Tenho que concordar e discordar de coisas que estão sob minha competência. Não cabe a mim decidir se o presidente da Câmara tem que ser afastado, cabe ao Judiciário, e o que o Judiciário decidir será respeitado. Estou dizendo claramente que o pedido de impeachment foi aberto de maneira ilegal porque houve desvio de poder. O impeachment foi aberto de maneira ilegal e por vingança, o que lhe caracteriza um pecado original insuperável.
A relação entre Executivo e Legislativo está deteriorada? A presidente foi vaiada no Congresso semana passada.
Não achei que tinha um ambiente ruim. Fui parlamentar por oito anos.
O senhor já tinha visto uma vaia para um presidente dentro do Congresso?
Não, não me lembro de ter visto um presidente no Congresso. Não vejo a relação deteriorada.
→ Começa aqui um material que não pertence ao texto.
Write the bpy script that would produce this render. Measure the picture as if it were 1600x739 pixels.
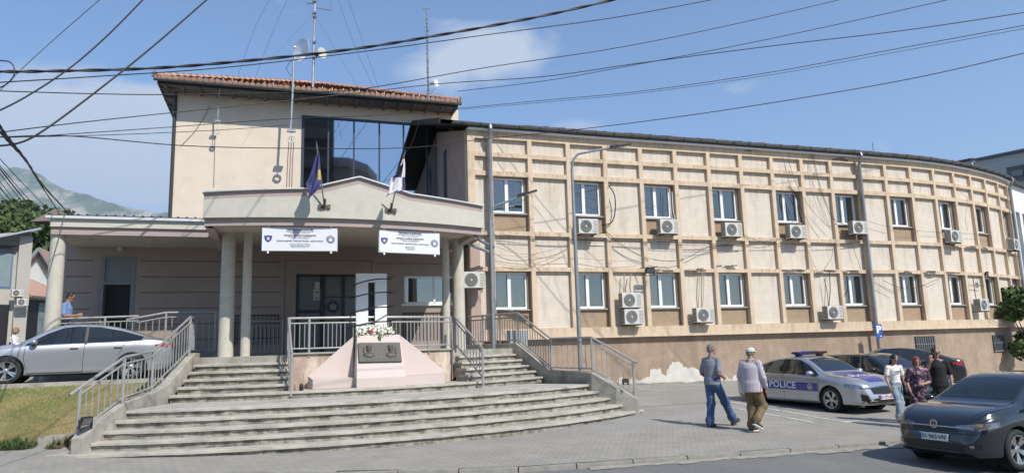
import bpy, bmesh, math, random
from mathutils import Vector, Matrix
from mathutils.bvhtree import BVHTree
from math import sin, cos, pi, radians as R_
random.seed(7)
for o in list(bpy.data.objects): bpy.data.objects.remove(o)
sc = bpy.context.scene
COL = sc.collection
# ---------------------------------------------------------------- camera
FPX = 1100.0; PIT = R_(8.947); ROL = R_(1.716); CAMH = 2.0
cam_d = bpy.data.cameras.new('camera'); cam = bpy.data.objects.new('camera', cam_d); COL.objects.link(cam)
cam_d.sensor_width = 36; cam_d.lens = 36*FPX/1600; cam_d.clip_end = 30000; cam_d.clip_start = .1
cam.location = (0, 0, CAMH)
cam.matrix_world = Matrix.Translation((0, 0, CAMH)) @ Matrix.Rotation(pi/2+PIT, 4, 'X') @ Matrix.Rotation(-ROL, 4, 'Z')
sc.camera = cam
# ---------------------------------------------------------------- world, sun
SUN_EL = R_(45); SX, SY = .65, -.76
w = bpy.data.worlds.new('World'); sc.world = w; w.use_nodes = True
nt = w.node_tree; nt.nodes.clear()
def N(t, typ, **k):
    n = t.nodes.new(typ)
    for a, b in k.items():
        if a.startswith('i_'): n.inputs[a[2:].replace('_', ' ')].default_value = b
        else: setattr(n, a, b)
    return n
out = N(nt, 'ShaderNodeOutputWorld'); bg = N(nt, 'ShaderNodeBackground'); bg.inputs[1].default_value = .12
sky = N(nt, 'ShaderNodeTexSky', sky_type='NISHITA', sun_disc=False, sun_elevation=SUN_EL,
        sun_rotation=math.atan2(SX, SY), air_density=1.0, dust_density=.35, ozone_density=2.2, altitude=400)
L = nt.links.new
def fray(x, y):
    u = x-800; v = y-369.5; a_, b_ = cos(ROL), sin(ROL); xx = u*a_-v*b_; yy = u*b_+v*a_; c, s = cos(PIT), sin(PIT); Yc = FPX*c+yy*s; Zc = FPX*s-yy*c
    return xx/Yc, Zc/Yc
tc = N(nt, 'ShaderNodeTexCoord'); sep = N(nt, 'ShaderNodeSeparateXYZ'); L(tc.outputs['Generated'], sep.inputs[0])
def M_(op, a, b=None, clamp=False):
    n = N(nt, 'ShaderNodeMath', operation=op); n.use_clamp = clamp
    for i, q in enumerate((a, b)):
        if q is None: continue
        if isinstance(q, (int, float)): n.inputs[i].default_value = q
        else: L(q, n.inputs[i])
    return n.outputs[0]
ypos = M_('MAXIMUM', sep.outputs[1], .02); tx = M_('DIVIDE', sep.outputs[0], ypos); tz = M_('DIVIDE', sep.outputs[2], ypos)
mp = N(nt, 'ShaderNodeMapping'); mp.inputs['Scale'].default_value = (1, 1, 1.9); L(tc.outputs['Generated'], mp.inputs[0])
nz = N(nt, 'ShaderNodeTexNoise'); nz.inputs['Scale'].default_value = 7.5; nz.inputs['Detail'].default_value = 10; nz.inputs['Roughness'].default_value = .58; nz.inputs['Distortion'].default_value = .4; L(mp.outputs[0], nz.inputs[0])
# where the cloud banks stand in the sky: direction, width, height, strength
tot = None
for px_, py_, ax, az, st in ((60,200,.15,.06,1.25),(190,245,.15,.085,1.2),(330,215,.22,.07,.6),(765,78,.085,.045,.85),(690,110,.06,.05,.35),(905,196,.05,.018,.7),(1150,150,.2,.04,.18),(560,120,.5,.03,.12),(520,20,.2,.05,.15)):
    cx_, cz_ = fray(px_, py_)
    e = M_('ADD', M_('POWER', M_('ABSOLUTE', M_('DIVIDE', M_('SUBTRACT', tx, cx_), ax)), 2.0), M_('POWER', M_('ABSOLUTE', M_('DIVIDE', M_('SUBTRACT', tz, cz_), az)), 2.0))
    g = M_('MULTIPLY', M_('EXPONENT', M_('MULTIPLY', e, -1.0)), st); tot = g if tot is None else M_('ADD', tot, g)
cl = M_('ADD', M_('MULTIPLY', tot, .62), M_('SUBTRACT', nz.outputs[0], .5)); cl = M_('SUBTRACT', M_('MULTIPLY', cl, 1.0), .17)
cl = M_('MULTIPLY', cl, 3.2, True); cl = M_('MULTIPLY', cl, .78)
mx = N(nt, 'ShaderNodeMix', data_type='RGBA'); mx.inputs['B'].default_value = (4.6, 4.9, 5.4, 1)
blu = N(nt, 'ShaderNodeMix', data_type='RGBA', blend_type='MULTIPLY'); blu.inputs['Factor'].default_value = 1; blu.inputs['B'].default_value = (.90, 1.0, 1.10, 1)
L(sky.outputs[0], blu.inputs['A']); L(blu.outputs['Result'], mx.inputs['A']); L(cl, mx.inputs['Factor'])
L(mx.outputs['Result'], bg.inputs[0]); L(bg.outputs[0], out.inputs[0])
sd = bpy.data.lights.new('sun', 'SUN'); sd.energy = 4.3; sd.angle = R_(.53); sd.color = (1, .945, .85)
so = bpy.data.objects.new('sun', sd); COL.objects.link(so)
sv = Vector((SX*cos(SUN_EL), SY*cos(SUN_EL), sin(SUN_EL)))
so.rotation_euler = sv.to_track_quat('Z', 'Y').to_euler(); so.location = sv*60
sc.render.engine = 'CYCLES'
sc.view_settings.view_transform = 'Standard'; sc.view_settings.look = 'None'; sc.view_settings.exposure = 0.5; sc.view_settings.gamma = 1
sc.cycles.max_bounces = 7; sc.cycles.transparent_max_bounces = 12; sc.cycles.volume_bounces = 0
# ---------------------------------------------------------------- frames
CX, CY = -7.587, 26.419; TH = R_(18.5); c_, s_ = cos(TH), sin(TH)
def W(u, v, z=0): return Vector((CX+u*c_-v*s_, CY+u*s_+v*c_, z))
LM = Matrix.Translation((CX, CY, 0)) @ Matrix.Rotation(TH, 4, 'Z')
def ray(x, y):                       # direction of a measured sight line
    u = x-800; v = y-369.5; cr_, sr = cos(ROL), sin(ROL)
    xx = u*cr_-v*sr; yy = u*sr+v*cr_; c, s = cos(PIT), sin(PIT)
    Yc = FPX*c+yy*s; Zc = FPX*s-yy*c
    return Vector((xx/Yc, 1, Zc/Yc))
def atv(x, y, v):                    # on the upright plane v of the entrance block
    r = ray(x, y); return Vector((0, 0, CAMH))+r*((v-CX*s_+CY*c_)/(-r.x*s_+c_))
def at(x, y, Y): return Vector((0, 0, CAMH))+ray(x, y)*Y
# ---------------------------------------------------------------- ground height
def gz(X, Y):
    z = .1-.01*(X-4.3)+.04*(Y-15.6)-.0019*(X-4.3)*(Y-15.6)
    if X < 0: z += .026*-X
    return max(-.6, min(z, .9))
# ---------------------------------------------------------------- materials
MATS = {}
def mat(name, col, rough=.7, metal=0, var=.12, vs=2.0, bump=.0, bs=40, col2=None, c2s=.6, c2p=(.55, .75), spec=.5, coat=0, streak=0):
    if name in MATS: return MATS[name]
    m = bpy.data.materials.new(name); m.use_nodes = True; t = m.node_tree; p = t.nodes['Principled BSDF']
    p.inputs['Roughness'].default_value = rough; p.inputs['Metallic'].default_value = metal
    p.inputs['Specular IOR Level'].default_value = spec; p.inputs['Coat Weight'].default_value = coat
    p.inputs['Coat Roughness'].default_value = .04
    g = N(t, 'ShaderNodeNewGeometry'); l = t.links.new
    src = None
    base = N(t, 'ShaderNodeRGB'); base.outputs[0].default_value = (*col, 1); src = base.outputs[0]
    if var:
        n = N(t, 'ShaderNodeTexNoise'); n.inputs['Scale'].default_value = vs; n.inputs['Detail'].default_value = 8; n.inputs['Roughness'].default_value = .65
        l(g.outputs['Position'], n.inputs[0])
        r = N(t, 'ShaderNodeMapRange'); r.inputs[1].default_value = .3; r.inputs[2].default_value = .7; r.inputs[3].default_value = 1-var; r.inputs[4].default_value = 1+var
        l(n.outputs[0], r.inputs[0])
        x = N(t, 'ShaderNodeVectorMath', operation='SCALE'); l(src, x.inputs[0]); l(r.outputs[0], x.inputs['Scale']); src = x.outputs[0]
    if col2:
        n2 = N(t, 'ShaderNodeTexNoise'); n2.inputs['Scale'].default_value = c2s; n2.inputs['Detail'].default_value = 7; n2.inputs['Roughness'].default_value = .7
        if streak:
            mpp = N(t, 'ShaderNodeMapping'); mpp.inputs['Scale'].default_value = (1, 1, streak); l(g.outputs['Position'], mpp.inputs[0]); l(mpp.outputs[0], n2.inputs[0])
        else: l(g.outputs['Position'], n2.inputs[0])
        r2 = N(t, 'ShaderNodeMapRange'); r2.inputs[1].default_value = c2p[0]; r2.inputs[2].default_value = c2p[1]; l(n2.outputs[0], r2.inputs[0])
        x2 = N(t, 'ShaderNodeMix', data_type='RGBA'); l(r2.outputs[0], x2.inputs['Factor']); l(src, x2.inputs['A']); x2.inputs['B'].default_value = (*col2, 1); src = x2.outputs['Result']
    l(src, p.inputs['Base Color'])
    if bump:
        nb = N(t, 'ShaderNodeTexNoise'); nb.inputs['Scale'].default_value = bs; nb.inputs['Detail'].default_value = 4; l(g.outputs['Position'], nb.inputs[0])
        b = N(t, 'ShaderNodeBump'); b.inputs['Strength'].default_value = min(1, bump*10); b.inputs['Distance'].default_value = bump; l(nb.outputs[0], b.inputs['Height']); l(b.outputs[0], p.inputs['Normal'])
    m['src'] = src.node.name; MATS[name] = m
    return m
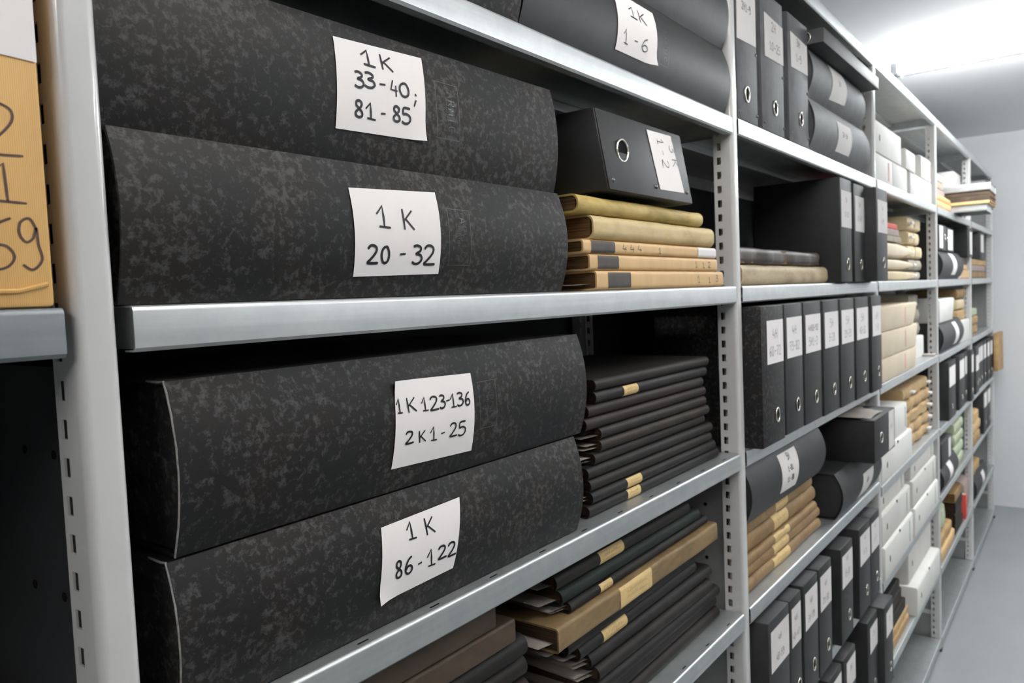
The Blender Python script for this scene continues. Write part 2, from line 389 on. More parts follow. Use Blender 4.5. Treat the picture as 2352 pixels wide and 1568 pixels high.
def flat_book(label, x0, x1, z0, th, yf, d=.27, cover='ledger', pages='pages', r=None, labs=(), text=(), sheets=0, group=None, rz=0, name='ledger', cat='book', ragged=0, ink='pencil', lift=0, wave=0):
    """book lying flat, spine towards the aisle"""
    if pages == 'pages' and cover.startswith('ledger'): pages = 'pages_dark'
    t = thing(name, label, cat, (x0, yf, z0), group, rz)
    w_ = x1-x0; r = th/2 if r is None else min(r, th/2); c = min(.0028, th*.16)
    def u_out(e, rr):   # rounded spine profile from bottom to top, inset by e
        A = [math.pi/2*k/7 for k in range(8)]
        return [(e+rr*(1-math.sin(q)), e+rr*(1-math.cos(q))) for q in A]+[(e+rr*(1-math.sin(q)), th-e-rr*(1-math.cos(q))) for q in A[::-1]]
    out = u_out(0, r); inn = u_out(c, max(r-c, .0005))
    prof = [(d, 0)]+out+[(d, th), (d, th-c)]+inn[::-1]+[(d, c)]
    ph = R.uniform(0, 6)
    warp = None
    if ragged or wave:
        def warp(q):
            x, y, z = q
            s_ = math.sin(x*23+ph)*.5+math.sin(x*61+ph*2)*.3+math.sin(x*130+z*90)*.2
            return (x, y+wave*s_*(1 if y < .05 else .3), z+ragged*s_*(z/th))
    MB().prism(prof, 0, w_, seg=24 if warp else 1, warp=warp).build('cover', M[cover], t, smooth=50)
    MB().box(.004, w_-.004, c+max(r*.4, .002), d-.006, c+.0003, th-c-.0003).build('page_block', M[pages], t)
    def front(x, z):
        zz = min(max(z, 0), th)
        if zz < r: a = math.acos(max(-1, 1-zz/r)); y = r*(1-math.sin(a))
        elif zz > th-r: a = math.acos(max(-1, 1-(th-zz)/r)); y = r*(1-math.sin(a))
        else: y = 0
        if warp: y = warp((x, y, z))[1]
        return y
    for lb in labs:
        u0, u1, m_ = lb[:3]; g0 = lb[3] if len(lb) > 3 else .06
        a, b = u0-x0, u1-x0
        lo = MB().grid(lambda u, v: (a+(b-a)*u, front(a+(b-a)*u, th*(g0+(1-2*g0)*v))-.0007, th*(g0+(1-2*g0)*v)), 6, 10).build('spine_label', M[m_], t, smooth=70)
        if m_ in ('buff',):
            st = []
            for row in (.36, .62):
                x = a+.2*(b-a)
                while x < a+.8*(b-a):
                    st.append([(x, th*row), (x+.0035, th*(row+R.uniform(.02, .16)))]); x += .0055
            ribbons(st, .0009, lambda x, z, off: (x, front(x, z)-.0007-off, z)).build('faded_writing', M['tan'], lo)
    if text:
        st = glyph_strokes([(ch, a-x0, b, gw, gh) for ch, a, b, gw, gh in text])
        ribbons(st, .0013, lambda x, z, off: (x, front(x, z)-off*.7, z)).build('spine_writing', M[ink], t)
    for k in range(sheets):
        z = th*(.35+.3*k); y0 = .006+.008*R.random(); L_ = .018+.014*R.random()
        MB().add([(.01, y0, z), (-L_, y0+.012, z-.002), (-L_*.9, y0+.15, z+.001), (.01, y0+.16, z)], [(0, 1, 2, 3)]).build('loose_sheet', M['sheet'], t)
    return t
def carton(label, x0, x1, z0, h, yf, mat='white_box', d=.30, dot=True, slot=True, stamp=None, group=None, taper=0, rz=0):
    t = thing('carton', label, 'box', (x0, yf, z0), group, rz); w_ = x1-x0
    v = [(0, 0, 0), (w_-taper, 0, 0), (w_-taper, d, 0), (0, d, 0), (0, 0, h), (w_, 0, h), (w_, d, h), (0, d, h)]
    MB().add(v, [(0,3,2,1),(4,5,6,7),(0,1,5,4),(1,2,6,5),(2,3,7,6),(3,0,4,7)]).build('body', M[mat], t, bevel=.003)
    MB().add([(.002, -.0022, .002), (w_-taper-.002, -.0022, .002), (w_-.002, -.0022, h-.004), (.002, -.0022, h-.004), (.002, .001, .002), (w_-taper-.002, .001, .002), (w_-.002, .001, h-.004), (.002, .001, h-.004)],
             [(0,3,2,1),(4,5,6,7),(0,1,5,4),(1,2,6,5),(2,3,7,6),(3,0,4,7)]).build('front_flap', M[mat], t, bevel=.0008)
    if dot:
        n = 10; r = .011
        MB().prism([(w_*.5+r*math.cos(math.pi*(1+k/n)), h-.0035+r*.8*math.sin(math.pi*(1+k/n))) for k in range(n+1)], -.0028, .0, axis='y').build('thumb_notch', M['hole'], t)
    if slot: MB().prism([(w_*.16+.006*math.cos(6.283*k/10), h*.5+.012*math.sin(6.283*k/10)) for k in range(10)], -.0028, .0, axis='y').build('slot', M['hole'], t)
    if stamp: MB().box(w_*stamp[1], w_*stamp[1]+stamp[2], -.0027, -.0018, h*.15, h*.85).build('printed_stripe', M[stamp[0]], t)
    return t
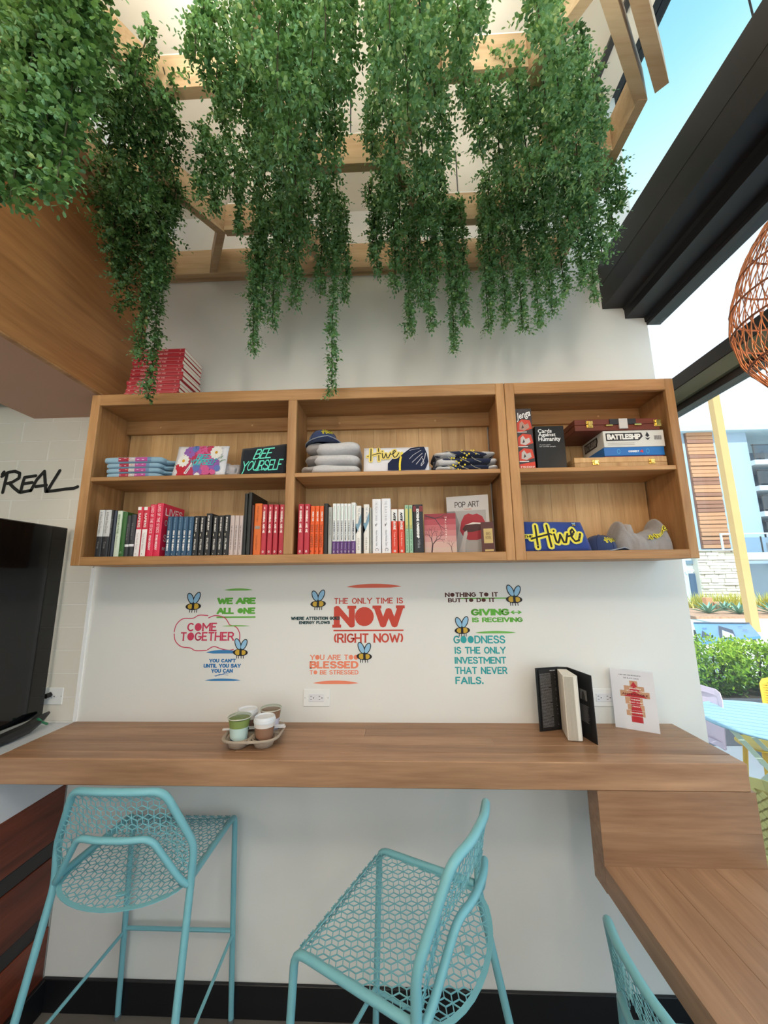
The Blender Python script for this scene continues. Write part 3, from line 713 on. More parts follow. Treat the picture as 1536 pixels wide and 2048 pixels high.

Vejo setores da oposição que, dentro do seu papel, tentam permanentemente criar situações embaraçosas, ou situações que prejudiquem o Executivo. Acho que, neste momento, seria melhor que a oposição discutisse propostas para tirar o país da crise do que investir no “quanto pior melhor”. Os brasileiros preferem que nós e os governantes de oposição encontremos mais convergências. Mas há setores que acham que, quanto mais se agudizar a crise, melhor para seus anseios pessoais e partidários de poder. Eu lamento.
O governo pretende chamar a oposição para uma tentativa de convergência. Há cenário favorável?
O governo está aberto ao diálogo com todos, está disposto à pactuação com todos, mas há pessoas da oposição que acham que a tática correta é negar o diálogo, a possibilidade de pactuações, para que a crise se aprofunde e eles tenham dividendos na disputa de poder. Estamos dando passos importantes na perspectiva da construção da saída. O orçamento da presidente mostra isso.
Orçamento calcado na recriação da CPMF, que dificilmente será aprovada.
Acho que vai ser recriada. Você está pessimista. Já vi muitas coisas acontecerem no Brasil, que as pessoas falavam ser impossível acontecer, mas acontecem. Eu acho perfeitamente possível que tenhamos maioria para aprová-la.
A recriação da CPMF passa pela ajuda de congressistas influentes. Semana passada, o principal fiador do governo no Senado, o presidente da Casa, Renan Calheiros, teve uma denúncia retomada no STF. O quanto isso impede o governo de navegar em águas mais tranquilas no Congresso?
O presidente Renan tem tido um papel muito importante na consolidação de alternativas para sair da crise. Sequer sei, e acho que ninguém sabe, qual o voto de relator (no STF), neste caso. Não sei se é para arquivar, se é para denunciar, não posso dizer se é uma situação de desgaste. Não podemos especular. O que sei é que o relator está pronto para apresentar seu voto. Acho que esse tipo de coisa tem que ser medido no seu devido tempo. É indiscutível que Renan tem um papel muito importante no país para a busca da saída da crise. O que vai acontecer neste processo, não sei dizer.